こんな映画は見ちゃいけない!

映画ライター・福本ジローによる、ハリウッドの大作から日本映画の小品までスポットを当てる新作映画専門批評サイト。

初恋の想い出

otello2008-10-10

初恋の想い出 情人結


ポイント ★★*
DATE 08/8/29
THEATER 映画美学校
監督 フォ・ジェンチイ
ナンバー 209
出演 ヴィッキー・チャオ/ルー・イー
批評 ネタばれ注意! 結末に触れています


周囲との軋轢が強いほど、若いふたりの恋は燃え上がる。しかし、個人の意思よりも家の面子が重視される儒教道徳が色濃く残る中国では、親を悲しませることは許されず、ふたりの愛は押しつぶされていく。1980年代の開放政策や天安門事件、その後の急激な経済成長といった社会的背景は一切描かれず、映画は時代は変わってもふたりの気持は決して変わらないということを強調する。その中で主人公のふたりはただただ自分たちを悲劇の主人公のごとく思いこみ我が身の不運を恨むが、封建時代の価値観と戦う姿勢があってもよかったのではないだろうか。


クラス1の美少女・チーランは幼馴染で秀才のホージエと高校のころから付き合い始めるが、ホージエの母が強硬に反対する。大学に進学後もふたりは親に隠れて交際を続けるが、親同士の因縁を知り、運命を呪って心中を図る。
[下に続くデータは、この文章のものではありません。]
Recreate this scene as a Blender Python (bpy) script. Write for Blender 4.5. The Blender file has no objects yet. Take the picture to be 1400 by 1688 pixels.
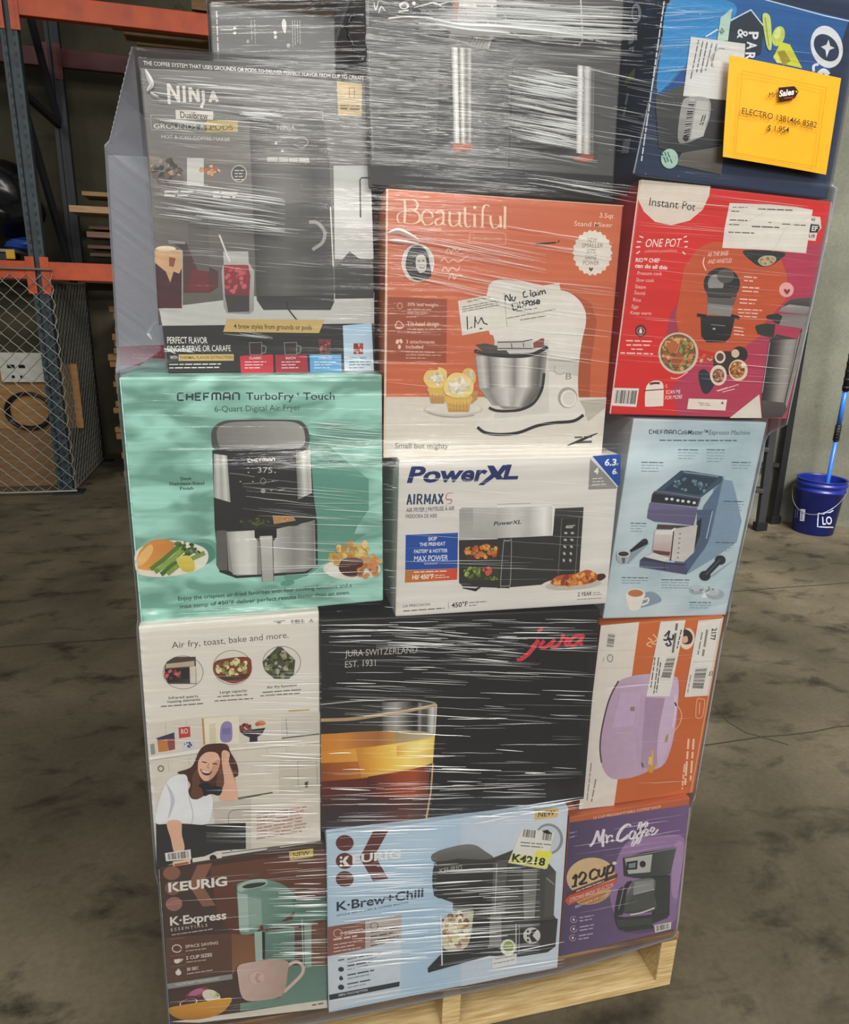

かつてチーランの父がホージエの父を告発したことからホージエの父が自殺したという過去があり、ホージエの母はチーラン一家を憎んでいる。また両家とも官舎に住んでいるところをみると共産党員なのだろう。心中未遂事件後ホージエは米国留学に出るが、いくら優秀でも国外留学には相当なコネが必要なはず。汚名をかぶった父を持つホージエが太いコネを築いていたとは考えられず、人知れずチーランの父が共産党幹部にホージエの留学を働きかけたというくらいの仕掛けがあれば、もう少し物語に奥行きが出たはずだ。


7年の留学後、戻ってきたホージエはあえてチーランと連絡を取ろうとはしない。チーランもいつしか心を閉ざして生活するようになっている。「ロミオとジュリエット」のように言葉にして語り合わなければ愛は成就しないということが分かっていても、「何も言わなければ何も変わらない」とふたりは愛の不変を信じている。そのあたりの中国人の結婚観はいまだに家同士の縁結びという考えが根底に流れており、その殻を突き破れないふたりの姿がもどかしくもリアルだ。ラストシーンで喜びの笑顔よりも安堵の涙を流すチーランに、結婚とは一時爆発する感情の炎ではなく、死ぬまで続く現実であることを思い起こさせられた。